The meeting at 5th Regiment headquarters ended w/commanders
uncertain how to get back to their units, let alone when they might resume the race to Baghdad.
It was the low point of the war. Victory was just a couple
of weeks away and the miles between the Marines and Baghdad would soon fly by like laps at a NASCAR race. On this night, though,
weather and exhaustion brought the Marines to a standstill.
"In retrospect, the sandstorm was very fortuitous for the U.S. forces," said Col. Davis. "Had the sandstorm not occurred, we would have still had to take that pause. ...
People who said there was no supply problem were talking bull. We were very extended."
The emphasis on speed put tremendous demands on the tank battalion's
supply lines. The Marines carrying fuel, food, ammo and water went several days without any sleep as they chased the tanks
in their long, balky convoys.
Before the war's end, the tank crews were limited to two meals
a day and some days it was just one. Once, Marines guarding the battalion's command vehicles were down to just 30 rounds of
M-16 ammo apiece.
Fuel was the
most crucial supply throughout the war. The tank uses the same jet turbine engine used in the Army's Apache helicopters. The
tank consumes 8 gallons of fuel just to start its engine.
The race to
Baghdad left no time to spare, even for topping off the fuel
tanks.
"We were still refueling while we were leaving," Col.
Oehl said just before the sandstorm. "We're pushing the envelope. We really are.
The only thing that's going to give us that rest is if something happens up north [to Mr. Hussein]. We really need to stop here at some point and get our senses and see
what tanks have issues."
Capt. Dave Bardorf of Middletown,
R.I., was the officer responsible for moving supplies to the tanks. He was awake
for 4 days in a row before the sandstorm brought the battalion to a halt and gave him a chance to sleep.
"You make yourself uncomfortable to stay awake," he said. "You tighten the strap on your Kevlar [helmet]."
In the darkness,
behind night-vision goggles that illuminated a two-dimensional green-and-black landscape, Capt.
Bardorf found himself hallucinating.
"I was staring through the night-vision goggles and telling the driver,
'Stay straight. Watch that hill. There's a ditch on the right.' And the driver was yelling, 'Captain, Captain!' I told him,
'Yeah, just stay straight.' He shook my shoulder and told me we'd been stopped for 5 minutes."
The dust, lightning
and mud gave Capt. Bardorf a chance to sleep. He woke
up the next day "feeling like a million bucks."
Maj. Pat Cox, the commanding officer of a Marine reserve company attached to 2nd Tanks as Delta Company, had a grimmer perspective.
Lance Cpl.

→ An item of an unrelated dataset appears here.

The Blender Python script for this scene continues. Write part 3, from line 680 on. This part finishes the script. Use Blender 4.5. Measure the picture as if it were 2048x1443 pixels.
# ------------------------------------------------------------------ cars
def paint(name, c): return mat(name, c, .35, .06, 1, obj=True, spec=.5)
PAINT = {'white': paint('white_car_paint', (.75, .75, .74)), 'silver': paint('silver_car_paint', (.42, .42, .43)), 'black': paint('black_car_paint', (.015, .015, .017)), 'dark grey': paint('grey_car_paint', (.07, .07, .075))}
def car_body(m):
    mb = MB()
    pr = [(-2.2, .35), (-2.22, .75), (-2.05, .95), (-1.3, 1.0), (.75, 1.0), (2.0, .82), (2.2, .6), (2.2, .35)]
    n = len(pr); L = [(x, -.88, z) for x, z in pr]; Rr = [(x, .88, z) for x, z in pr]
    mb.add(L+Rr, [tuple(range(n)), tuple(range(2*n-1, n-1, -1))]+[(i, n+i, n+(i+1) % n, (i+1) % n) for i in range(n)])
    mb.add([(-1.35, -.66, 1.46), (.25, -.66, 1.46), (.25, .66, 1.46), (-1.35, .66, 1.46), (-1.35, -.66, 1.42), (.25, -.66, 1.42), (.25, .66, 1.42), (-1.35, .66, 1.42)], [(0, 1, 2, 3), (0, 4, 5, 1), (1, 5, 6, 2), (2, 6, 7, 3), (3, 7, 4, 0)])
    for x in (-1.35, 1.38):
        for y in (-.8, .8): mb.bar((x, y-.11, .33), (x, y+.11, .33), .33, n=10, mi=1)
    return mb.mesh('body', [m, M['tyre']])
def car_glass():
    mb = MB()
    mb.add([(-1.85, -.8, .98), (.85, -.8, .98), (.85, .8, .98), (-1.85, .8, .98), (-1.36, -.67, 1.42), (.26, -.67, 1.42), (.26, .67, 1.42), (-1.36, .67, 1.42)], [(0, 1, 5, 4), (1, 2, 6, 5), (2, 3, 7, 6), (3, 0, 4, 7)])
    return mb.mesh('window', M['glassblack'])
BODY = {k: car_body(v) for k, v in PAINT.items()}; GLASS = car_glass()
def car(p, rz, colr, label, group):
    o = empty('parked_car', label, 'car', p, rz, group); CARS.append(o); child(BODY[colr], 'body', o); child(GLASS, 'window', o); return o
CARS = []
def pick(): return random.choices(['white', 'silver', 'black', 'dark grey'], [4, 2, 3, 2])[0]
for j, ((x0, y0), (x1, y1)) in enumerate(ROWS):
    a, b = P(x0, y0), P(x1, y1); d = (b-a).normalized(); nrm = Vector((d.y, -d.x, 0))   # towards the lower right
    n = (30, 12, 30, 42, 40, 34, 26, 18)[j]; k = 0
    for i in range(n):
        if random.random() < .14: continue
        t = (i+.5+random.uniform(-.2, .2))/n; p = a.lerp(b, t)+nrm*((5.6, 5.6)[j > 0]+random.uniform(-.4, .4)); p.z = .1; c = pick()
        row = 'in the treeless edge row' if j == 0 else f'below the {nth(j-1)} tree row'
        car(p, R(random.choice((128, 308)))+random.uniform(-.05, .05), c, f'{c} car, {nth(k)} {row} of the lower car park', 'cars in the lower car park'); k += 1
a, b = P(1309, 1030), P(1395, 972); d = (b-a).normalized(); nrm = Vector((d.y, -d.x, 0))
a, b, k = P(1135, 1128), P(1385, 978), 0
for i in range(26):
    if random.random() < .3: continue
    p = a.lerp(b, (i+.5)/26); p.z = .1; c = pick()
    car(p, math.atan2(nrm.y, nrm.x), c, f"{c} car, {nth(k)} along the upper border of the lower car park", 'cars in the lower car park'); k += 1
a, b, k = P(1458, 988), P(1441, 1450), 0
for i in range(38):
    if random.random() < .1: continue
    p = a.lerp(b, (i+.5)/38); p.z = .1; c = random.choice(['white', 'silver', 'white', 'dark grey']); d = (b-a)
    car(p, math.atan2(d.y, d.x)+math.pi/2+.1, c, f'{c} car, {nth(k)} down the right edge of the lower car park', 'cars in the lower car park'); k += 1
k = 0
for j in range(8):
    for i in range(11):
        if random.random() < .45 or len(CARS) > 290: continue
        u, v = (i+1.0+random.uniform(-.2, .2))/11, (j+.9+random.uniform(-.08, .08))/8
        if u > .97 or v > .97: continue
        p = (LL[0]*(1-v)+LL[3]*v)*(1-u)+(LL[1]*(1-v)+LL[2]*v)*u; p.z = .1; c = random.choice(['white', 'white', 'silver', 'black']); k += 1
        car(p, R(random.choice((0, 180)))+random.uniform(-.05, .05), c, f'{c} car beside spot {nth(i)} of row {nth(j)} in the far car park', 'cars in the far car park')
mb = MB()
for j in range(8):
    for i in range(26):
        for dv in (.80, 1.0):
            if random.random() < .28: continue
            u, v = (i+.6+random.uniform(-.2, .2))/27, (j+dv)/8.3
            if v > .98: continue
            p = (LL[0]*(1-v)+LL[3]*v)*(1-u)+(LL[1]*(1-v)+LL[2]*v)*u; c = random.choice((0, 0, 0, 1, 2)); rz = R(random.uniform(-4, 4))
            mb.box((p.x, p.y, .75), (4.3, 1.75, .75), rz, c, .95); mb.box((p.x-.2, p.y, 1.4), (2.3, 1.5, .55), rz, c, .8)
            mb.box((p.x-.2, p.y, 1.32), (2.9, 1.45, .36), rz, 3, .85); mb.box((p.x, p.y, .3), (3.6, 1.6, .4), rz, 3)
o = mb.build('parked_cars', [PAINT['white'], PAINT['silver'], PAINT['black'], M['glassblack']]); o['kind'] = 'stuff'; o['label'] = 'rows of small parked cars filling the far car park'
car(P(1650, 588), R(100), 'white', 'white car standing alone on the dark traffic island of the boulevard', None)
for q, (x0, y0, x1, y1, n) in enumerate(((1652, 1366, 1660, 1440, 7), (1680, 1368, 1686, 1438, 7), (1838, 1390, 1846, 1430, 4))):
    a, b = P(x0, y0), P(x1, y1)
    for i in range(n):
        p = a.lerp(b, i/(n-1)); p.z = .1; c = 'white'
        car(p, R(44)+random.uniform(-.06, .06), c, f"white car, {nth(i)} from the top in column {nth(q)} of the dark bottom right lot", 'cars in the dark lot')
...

Eric Orlowski, 26, of Buffalo, N.Y., died when another Marine accidentally tripped
the trigger of a .50-caliber machine gun on March 24. The major believed that fatigue – to both men and machines – played a role in Cpl.
Orlowski's death.
"We're trying to make this a second land army and it ain't working out
too well," he said.
The battalion was consciously trading fatigue for speed.
"The Marines
believe speed is a casualty saver," said Mr. Estes.

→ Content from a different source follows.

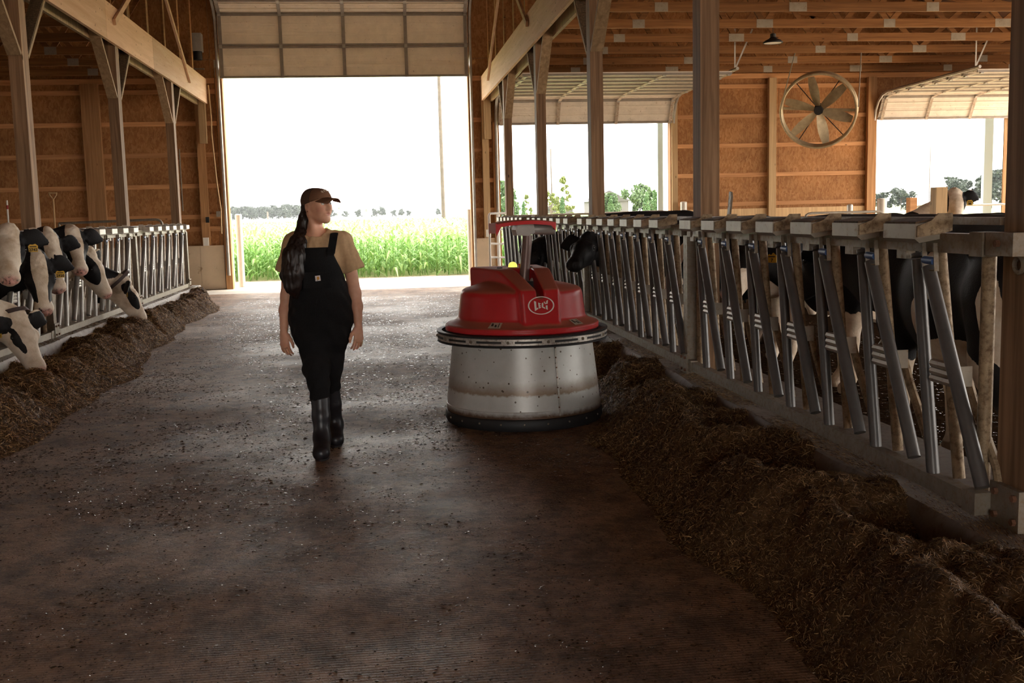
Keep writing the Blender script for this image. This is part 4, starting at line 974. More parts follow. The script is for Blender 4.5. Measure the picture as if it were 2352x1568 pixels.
    part('motor', MB().lathe([(.001,.0),(.030,.0),(.036,.02),(.043,.15),(.043,.17),(.001,.171)], 20, cap=False), M['greypl'], hd, 40)
    mo = hd.children[-1]; mo.rotation_euler = (math.radians(-90), 0, 0); mo.location = (-.0, .085, 1.375)
    n = 14; vs = []; lid = MB()
    ys = np.linspace(-.20, .245, n)
    for i, y in enumerate(ys):
        q = (y-.03)/.22; zt = 1.447-.020*q*q; x0 = .105*(1-.12*q*q); drop = .030+(.055 if y < -.17 else .03 if y > .225 else 0)
        for x, z in ((-x0*1.2, zt-drop), (-x0*1.2, zt-.006), (-x0*.9, zt), (x0*.8, zt), (x0, zt-.008), (x0, zt-drop*1.1), (x0-.008, zt-drop*1.1), (x0-.012, zt-.014), (-x0*1.1, zt-.014), (-x0*1.15, zt-drop)): vs.append((x, y, z))
    m_ = 10; fs = [(i*m_+j, i*m_+(j+1)%m_, (i+1)*m_+(j+1)%m_, (i+1)*m_+j) for i in range(n-1) for j in range(m_)]+[tuple(range(m_-1,-1,-1)), tuple((n-1)*m_+j for j in range(m_))]
    lid.add(vs, fs)
    # closed end walls
    for y, zz in ((-.20, 1.354), (.243, 1.37)): lid.box(-.11, .09, y-.004, y+.004, zz, 1.425)
    part('lid', lid, M['red'], t, 35)
    part('lid_bracket', MB().box(-.07, .05, -.03, .13, 1.418, 1.434), M['greypl'], t)
    part('beacon', MB().lathe([(.033,.0),(.033,.01),(.030,.024),(.020,.036),(.006,.041)], 20, (-.10,-.03,1.10)), M['beacon'], t, 60, 'lit yellow beacon lamp')
    part('beacon_base', MB().lathe([(.036,-.012),(.036,.0)], 20, (-.10,-.03,1.102)), M['ink'], t, 40)
    part('stop_button', MB().lathe([(.012,-.004),(.012,.018),(.018,.019),(.018,.03)], 14, (-.04,.012,1.098)), M['red'], t, 40, 'red emergency button')
    part('hood_cap', MB().lathe([(.020,-.004),(.020,.006)], 14, (-.10,-.13,1.098)), M['dark'], t, 40)
    part('hood_cap', MB().lathe([(.020,-.004),(.020,.006)], 14, (-.10,.10,1.098)), M['dark'], t, 40)
    return t
ROBOT = robot()
# ================================================================ person
M['denim'] = mat_plain('black_duck_canvas', (.0065,.0065,.0075), .85, var=.35, scale=120, spec=.25, bmp=.15)
M['shirt'] = mat_plain('tan_tshirt', (.50,.335,.19), .9, var=.10, scale=60, spec=.2)
M['hair'] = mat_plain('dark_brown_hair', (.013,.007,.0055), .42, var=.4, scale=60, spec=.5)
M['capf'] = mat_plain('brown_cap_cloth', (.15,.075,.042), .9, var=.12, scale=150, spec=.2)
M['capm'] = mat_plain('cap_mesh_back', (.085,.055,.042), .9, var=.3, scale=260, spec=.2)
M['embroid'] = mat_plain('cap_embroidery', (.40,.30,.22), .8)
M['rubber'] = mat_plain('rubber_boot', (.012,.012,.016), .38, var=.3, scale=25, dirt=(.05,.035,.025), dirt_amt=.12)
M['sole'] = mat_plain('boot_sole', (.30,.09,.04), .7)
M['eyewhite'] = mat_plain('eye_white', (.70,.68,.64), .25); M['iris'] = mat_plain('iris', (.10,.13,.11), .2)
M['patch'] = mat_plain('white_patch', (.72,.66,.66), .7); M['patchy'] = mat_plain('patch_orange', (.62,.28,.03), .7)
def mat_skin():
    m, nt, b = newmat('skin'); at = N(nt, 'ShaderNodeAttribute', attribute_name='tone'); co = coords(nt, (1,1,1), 'Object')
    n1 = N(nt, 'ShaderNodeTexNoise', Scale=30.0, Detail=4.0); L(nt, co, n1.inputs['Vector'])
    r = ramp(nt, n1.outputs['Fac'], [(.3, (.92,.90,.90)), (.7, (1.05,1.05,1.05))]); mx = N(nt, 'ShaderNodeMix', data_type='RGBA', blend_type='MULTIPLY'); mx.inputs[0].default_value = 1
    L(nt, at.outputs['Color'], mx.inputs[6]); L(nt, r.outputs[0], mx.inputs[7]); L(nt, mx.outputs[2], b.inputs['Base Color']); b.inputs['Roughness'].default_value = .48
    b.inputs['Subsurface Weight'].default_value = .12; b.inputs['Subsurface Radius'].default_value = (.012,.004,.002)
    return m
M['skin'] = mat_skin()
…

"It may look chaotic and worse, but you upset the enemy plan by showing up faster than anyone anticipated. It allows you to take advantage of the chaos that exists on his side."
Aggressive commanders
Central Command's Gen. Tommy
Franks wanted
aggressive commanders who would move their units with speed and mobility.
One of the
1st Marine Division's regimental commanders was replaced during the war. The Marines offered no official explanation, but
the talk among officers in the field was that the commander and his operations officer hadn't been aggressive enough.
Before the war began, 1st Marine Division commander Maj. Gen. James
Mattis held a press conference to explain his expectations.
"We can move
very, very quickly," he said. "These boys were brought up in southern California [at Camp Pendleton].
They're fast on the freeway."
The Marines
integrate their own air forces into their battle plans, including combat aircraft such as F-18 fighter-bombers, Harrier jets
and Cobra attack helicopters.
All of these
units train together. The Marines feel so strongly about integrating ground and air forces that their pilots spend a year
with infantry and tank units as forward observers calling in air strikes.
Capt. Mike Shayne, a Cobra pilot who fought in Afghanistan, was a forward observer and tank cannon loader with the 2nd Battalion.
A fellow Marine looked at Capt. Shayne's size 11 ˝ feet
one day and nicknamed him "Krusty" (after
the clown on The Simpsons). Krusty was painted on the side of the "Polish Knights" tank in the 2nd Battalion's
Alpha Company.
Capt. Shayne watched glumly one afternoon as Cobra helicopters destroyed an Iraqi position while the tanks sat silent.
"I'm not having any fun right now, because I can't jump in the fight," he said.